Ten days ago I lost a deep buddy. My friend Mark Lindblad died unexpectedly of a massive heart attack. He was 55.

"Deep buddy" isn't a term I use often. In fact maybe it's brand new to me, but it's what comes out of my mouth when I talk about Mark's death.

Mark and I were initially colleagues. We met about ten years ago. As one of the many people grappling with the shock of losing him, I'm thinking about him and our friendship a lot.

This morning, wondering what leads me to call Mark my deep buddy, I realized I'm confused about whether he was really an extrovert. I'm pretty sure we've talked about it. And over the years, watching his ease in a group and having some sense of the breadth of his personal connections, I'd have to assume he was. But when I think of Mark as my friend, I'm a little confused about it.

Introverts and extroverts tend to have different definitions of friendship. Someone an introvert considers an acquaintance, an extrovert very possibly would call a friend. Introverts tend to have fewer friends than extroverts and we probably expect our friendships to be deeper and more "meaningful" than extroverts do. I do meet the introvert criteria that way.

Mark and I didn't connect regularly. Weeks, months might go by. But over the years, we periodically spent hours and even days together, in various processes connected with our work – and the processes weren't superficial. And over the years we had occasion to give each other support about things going on in our lives.
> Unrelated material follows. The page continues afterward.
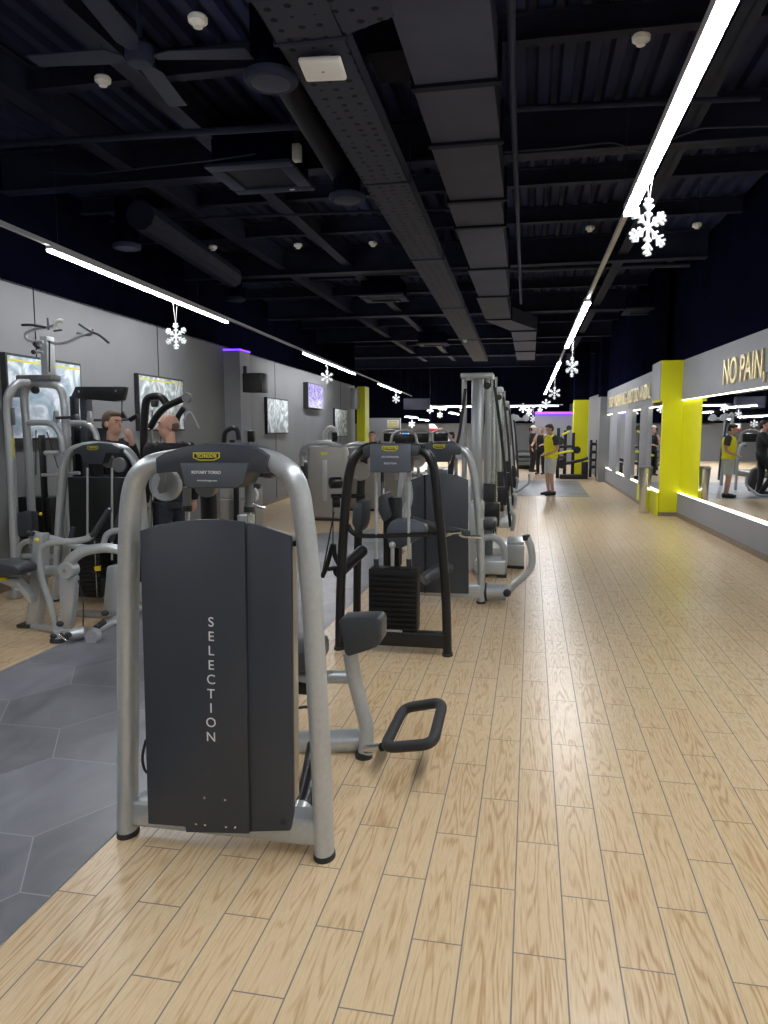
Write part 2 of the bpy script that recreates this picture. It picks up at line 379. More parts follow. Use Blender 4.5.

So our relationship had the gift of time.

I remember being somewhat overwhelmed with Mark's presence when I first knew him. He was a big, tall guy – and very friendly, even forceful. Probably an extrovert who stood out in a crowd :-).

But early on I realized he was meeting me where I was at. His energy seemed to quiet down to a level I was comfortable with when he was with me. He was a master of playful seriousness and serious playfulness – often displayed at the same time. He seemed to focus with ease – and wherever he focused, he brought his full attention.

I also experienced him as a master of positive regard. He seemed to meet life with a combination of curiosity, awe and love. He always seemed fascinated. And whether Mark and I were in a group together or by ourselves, I felt the impact of his way of being in the world – it was noticeable.

So I've lost my deep buddy, Mark. And I think I'm part of a crowd.

End of food for thought – on to a practical idea:

A Practical Idea for Introverts and Extroverts

Give some attention to friendship in your life – wonder about it and maybe do something to keep it satisfying.